### [PROBLEM TO SOLVE]
Extract the listing below in full, unchanged.
--- RAW DATA ---
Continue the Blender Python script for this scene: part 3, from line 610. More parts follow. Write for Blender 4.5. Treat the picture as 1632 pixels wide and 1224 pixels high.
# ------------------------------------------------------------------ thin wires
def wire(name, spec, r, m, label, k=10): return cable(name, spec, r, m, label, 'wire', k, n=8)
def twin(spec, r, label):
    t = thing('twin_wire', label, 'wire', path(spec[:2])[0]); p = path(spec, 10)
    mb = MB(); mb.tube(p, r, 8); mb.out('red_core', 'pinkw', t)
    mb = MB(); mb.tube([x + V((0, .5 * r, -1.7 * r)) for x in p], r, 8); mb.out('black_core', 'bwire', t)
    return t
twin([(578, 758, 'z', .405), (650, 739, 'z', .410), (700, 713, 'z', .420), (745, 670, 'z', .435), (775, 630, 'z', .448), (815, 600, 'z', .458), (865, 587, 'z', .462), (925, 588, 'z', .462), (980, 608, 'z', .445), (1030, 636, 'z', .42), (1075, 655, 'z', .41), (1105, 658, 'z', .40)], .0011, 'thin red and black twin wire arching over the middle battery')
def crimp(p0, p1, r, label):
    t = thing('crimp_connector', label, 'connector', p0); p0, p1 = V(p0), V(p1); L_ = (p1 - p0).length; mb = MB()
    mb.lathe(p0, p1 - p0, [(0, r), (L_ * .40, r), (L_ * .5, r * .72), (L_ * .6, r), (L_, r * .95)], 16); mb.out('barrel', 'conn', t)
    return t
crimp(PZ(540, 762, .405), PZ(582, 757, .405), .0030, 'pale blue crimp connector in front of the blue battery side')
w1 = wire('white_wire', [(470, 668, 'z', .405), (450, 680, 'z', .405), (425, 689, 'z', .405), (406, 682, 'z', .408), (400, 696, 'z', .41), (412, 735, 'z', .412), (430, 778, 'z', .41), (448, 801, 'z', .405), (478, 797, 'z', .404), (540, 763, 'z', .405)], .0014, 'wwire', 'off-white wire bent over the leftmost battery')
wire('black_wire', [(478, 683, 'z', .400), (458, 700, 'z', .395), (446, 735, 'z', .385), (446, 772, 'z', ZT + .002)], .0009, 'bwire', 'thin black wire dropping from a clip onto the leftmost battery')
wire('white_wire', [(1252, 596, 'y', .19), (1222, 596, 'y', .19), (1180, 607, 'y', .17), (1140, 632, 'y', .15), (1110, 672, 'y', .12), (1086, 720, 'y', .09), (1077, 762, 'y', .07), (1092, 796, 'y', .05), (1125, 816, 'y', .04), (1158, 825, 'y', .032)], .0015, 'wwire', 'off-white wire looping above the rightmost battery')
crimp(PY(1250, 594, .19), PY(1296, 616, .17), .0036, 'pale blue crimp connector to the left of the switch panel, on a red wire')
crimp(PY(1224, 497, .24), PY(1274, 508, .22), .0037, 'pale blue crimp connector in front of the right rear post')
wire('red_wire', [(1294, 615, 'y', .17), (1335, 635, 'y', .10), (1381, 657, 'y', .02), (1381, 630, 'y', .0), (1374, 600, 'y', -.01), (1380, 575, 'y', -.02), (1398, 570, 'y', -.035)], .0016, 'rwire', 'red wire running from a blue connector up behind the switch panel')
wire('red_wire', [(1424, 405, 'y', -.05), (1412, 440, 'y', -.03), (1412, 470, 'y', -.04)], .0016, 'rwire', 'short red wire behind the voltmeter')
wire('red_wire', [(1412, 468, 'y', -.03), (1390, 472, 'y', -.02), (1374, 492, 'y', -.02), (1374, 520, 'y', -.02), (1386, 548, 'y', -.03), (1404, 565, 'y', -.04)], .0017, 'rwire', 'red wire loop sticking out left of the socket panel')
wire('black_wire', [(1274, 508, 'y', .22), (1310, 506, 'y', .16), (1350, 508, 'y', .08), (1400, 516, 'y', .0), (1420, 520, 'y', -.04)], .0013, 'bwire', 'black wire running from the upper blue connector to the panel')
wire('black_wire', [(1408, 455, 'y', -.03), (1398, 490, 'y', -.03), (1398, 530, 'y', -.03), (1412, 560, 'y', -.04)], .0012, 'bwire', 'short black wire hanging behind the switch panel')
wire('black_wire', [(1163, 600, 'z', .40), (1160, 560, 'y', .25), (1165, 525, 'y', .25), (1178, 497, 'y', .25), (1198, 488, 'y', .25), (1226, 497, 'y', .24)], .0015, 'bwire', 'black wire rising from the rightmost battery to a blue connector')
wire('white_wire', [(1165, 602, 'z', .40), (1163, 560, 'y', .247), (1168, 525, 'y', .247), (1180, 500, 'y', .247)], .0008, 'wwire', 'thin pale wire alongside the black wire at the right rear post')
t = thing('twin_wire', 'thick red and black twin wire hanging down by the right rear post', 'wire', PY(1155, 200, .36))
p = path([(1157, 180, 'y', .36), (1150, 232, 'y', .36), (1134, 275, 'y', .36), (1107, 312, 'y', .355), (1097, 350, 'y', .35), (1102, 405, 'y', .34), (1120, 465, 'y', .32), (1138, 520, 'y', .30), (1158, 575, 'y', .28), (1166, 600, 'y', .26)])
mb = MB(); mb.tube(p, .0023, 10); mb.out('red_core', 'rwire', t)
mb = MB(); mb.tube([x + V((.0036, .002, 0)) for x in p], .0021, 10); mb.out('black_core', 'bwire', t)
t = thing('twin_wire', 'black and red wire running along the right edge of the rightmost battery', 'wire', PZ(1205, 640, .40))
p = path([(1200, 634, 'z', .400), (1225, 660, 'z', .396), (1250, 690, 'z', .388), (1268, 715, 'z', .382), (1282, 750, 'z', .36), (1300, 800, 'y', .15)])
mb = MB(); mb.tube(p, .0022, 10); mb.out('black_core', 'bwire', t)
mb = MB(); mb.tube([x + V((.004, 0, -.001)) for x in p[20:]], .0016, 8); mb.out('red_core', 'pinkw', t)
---
### [WRITTEN SOLUTION]
Continue the Blender Python script for this scene: part 3, from line 610. More parts follow. Write for Blender 4.5. Treat the picture as 1632 pixels wide and 1224 pixels high.
# ------------------------------------------------------------------ thin wires
def wire(name, spec, r, m, label, k=10): return cable(name, spec, r, m, label, 'wire', k, n=8)
def twin(spec, r, label):
    t = thing('twin_wire', label, 'wire', path(spec[:2])[0]); p = path(spec, 10)
    mb = MB(); mb.tube(p, r, 8); mb.out('red_core', 'pinkw', t)
    mb = MB(); mb.tube([x + V((0, .5 * r, -1.7 * r)) for x in p], r, 8); mb.out('black_core', 'bwire', t)
    return t
twin([(578, 758, 'z', .405), (650, 739, 'z', .410), (700, 713, 'z', .420), (745, 670, 'z', .435), (775, 630, 'z', .448), (815, 600, 'z', .458), (865, 587, 'z', .462), (925, 588, 'z', .462), (980, 608, 'z', .445), (1030, 636, 'z', .42), (1075, 655, 'z', .41), (1105, 658, 'z', .40)], .0011, 'thin red and black twin wire arching over the middle battery')
def crimp(p0, p1, r, label):
    t = thing('crimp_connector', label, 'connector', p0); p0, p1 = V(p0), V(p1); L_ = (p1 - p0).length; mb = MB()
    mb.lathe(p0, p1 - p0, [(0, r), (L_ * .40, r), (L_ * .5, r * .72), (L_ * .6, r), (L_, r * .95)], 16); mb.out('barrel', 'conn', t)
    return t
crimp(PZ(540, 762, .405), PZ(582, 757, .405), .0030, 'pale blue crimp connector in front of the blue battery side')
w1 = wire('white_wire', [(470, 668, 'z', .405), (450, 680, 'z', .405), (425, 689, 'z', .405), (406, 682, 'z', .408), (400, 696, 'z', .41), (412, 735, 'z', .412), (430, 778, 'z', .41), (448, 801, 'z', .405), (478, 797, 'z', .404), (540, 763, 'z', .405)], .0014, 'wwire', 'off-white wire bent over the leftmost battery')
wire('black_wire', [(478, 683, 'z', .400), (458, 700, 'z', .395), (446, 735, 'z', .385), (446, 772, 'z', ZT + .002)], .0009, 'bwire', 'thin black wire dropping from a clip onto the leftmost battery')
wire('white_wire', [(1252, 596, 'y', .19), (1222, 596, 'y', .19), (1180, 607, 'y', .17), (1140, 632, 'y', .15), (1110, 672, 'y', .12), (1086, 720, 'y', .09), (1077, 762, 'y', .07), (1092, 796, 'y', .05), (1125, 816, 'y', .04), (1158, 825, 'y', .032)], .0015, 'wwire', 'off-white wire looping above the rightmost battery')
crimp(PY(1250, 594, .19), PY(1296, 616, .17), .0036, 'pale blue crimp connector to the left of the switch panel, on a red wire')
crimp(PY(1224, 497, .24), PY(1274, 508, .22), .0037, 'pale blue crimp connector in front of the right rear post')
wire('red_wire', [(1294, 615, 'y', .17), (1335, 635, 'y', .10), (1381, 657, 'y', .02), (1381, 630, 'y', .0), (1374, 600, 'y', -.01), (1380, 575, 'y', -.02), (1398, 570, 'y', -.035)], .0016, 'rwire', 'red wire running from a blue connector up behind the switch panel')
wire('red_wire', [(1424, 405, 'y', -.05), (1412, 440, 'y', -.03), (1412, 470, 'y', -.04)], .0016, 'rwire', 'short red wire behind the voltmeter')
wire('red_wire', [(1412, 468, 'y', -.03), (1390, 472, 'y', -.02), (1374, 492, 'y', -.02), (1374, 520, 'y', -.02), (1386, 548, 'y', -.03), (1404, 565, 'y', -.04)], .0017, 'rwire', 'red wire loop sticking out left of the socket panel')
wire('black_wire', [(1274, 508, 'y', .22), (1310, 506, 'y', .16), (1350, 508, 'y', .08), (1400, 516, 'y', .0), (1420, 520, 'y', -.04)], .0013, 'bwire', 'black wire running from the upper blue connector to the panel')
wire('black_wire', [(1408, 455, 'y', -.03), (1398, 490, 'y', -.03), (1398, 530, 'y', -.03), (1412, 560, 'y', -.04)], .0012, 'bwire', 'short black wire hanging behind the switch panel')
wire('black_wire', [(1163, 600, 'z', .40), (1160, 560, 'y', .25), (1165, 525, 'y', .25), (1178, 497, 'y', .25), (1198, 488, 'y', .25), (1226, 497, 'y', .24)], .0015, 'bwire', 'black wire rising from the rightmost battery to a blue connector')
wire('white_wire', [(1165, 602, 'z', .40), (1163, 560, 'y', .247), (1168, 525, 'y', .247), (1180, 500, 'y', .247)], .0008, 'wwire', 'thin pale wire alongside the black wire at the right rear post')
t = thing('twin_wire', 'thick red and black twin wire hanging down by the right rear post', 'wire', PY(1155, 200, .36))
p = path([(1157, 180, 'y', .36), (1150, 232, 'y', .36), (1134, 275, 'y', .36), (1107, 312, 'y', .355), (1097, 350, 'y', .35), (1102, 405, 'y', .34), (1120, 465, 'y', .32), (1138, 520, 'y', .30), (1158, 575, 'y', .28), (1166, 600, 'y', .26)])
mb = MB(); mb.tube(p, .0023, 10); mb.out('red_core', 'rwire', t)
mb = MB(); mb.tube([x + V((.0036, .002, 0)) for x in p], .0021, 10); mb.out('black_core', 'bwire', t)
t = thing('twin_wire', 'black and red wire running along the right edge of the rightmost battery', 'wire', PZ(1205, 640, .40))
p = path([(1200, 634, 'z', .400), (1225, 660, 'z', .396), (1250, 690, 'z', .388), (1268, 715, 'z', .382), (1282, 750, 'z', .36), (1300, 800, 'y', .15)])
mb = MB(); mb.tube(p, .0022, 10); mb.out('black_core', 'bwire', t)
mb = MB(); mb.tube([x + V((.004, 0, -.001)) for x in p[20:]], .0016, 8); mb.out('red_core', 'pinkw', t)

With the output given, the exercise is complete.